Brian would become an adopted member of the Hart Foundation, some said even of the Hart family, and feud with Austin some more, then move onto Goldust and Marlena – again blurring the lines between fact and fiction by referencing the fact that Pillman and Marlena (Goldust’s real life wife, Terri) had dated in the past. Pillman’s feud with Goldust was due to come to a head and he was scheduled to face him at the In Your House 18: Badd Blood show. Brian never made it to that match as he was found dead in his hotel room the day before the show.
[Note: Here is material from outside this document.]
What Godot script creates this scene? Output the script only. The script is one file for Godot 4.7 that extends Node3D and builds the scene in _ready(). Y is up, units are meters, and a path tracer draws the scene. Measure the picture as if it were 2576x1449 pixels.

In my own humble opinion, Pillman was one of wrestling’s greatest talents, vastly underrated in the ring and out of it by fans. People including Steve Austin, Eric Bischoff, William Regal, Paul Heyman, Jim Ross and many, many more cited him as a genius.

Pillman’s promos and delivery were way ahead of his time. His Loose Cannon character was the first to intentionally break kayfabe on TV and ushered in a new, darker direction for wrestling. The Attitude Era was foreshadowed by Brian Pillman. Even in the ring, in his injury free days in WCW, he was a true innovator, blending the American style with fresh foreign moves and wowing the crowd.

Pillman was one of wrestling’s greatest ever rebels, but unlike so many, he could back up his rebellion with sheer unadulterated talent in a way that nobody before did, or has since. If you get a chance, check out the Brian Pillman: Loose Cannon DVD as a fitting tribute to a huge character, a great wrestler and a ground breaking innovator.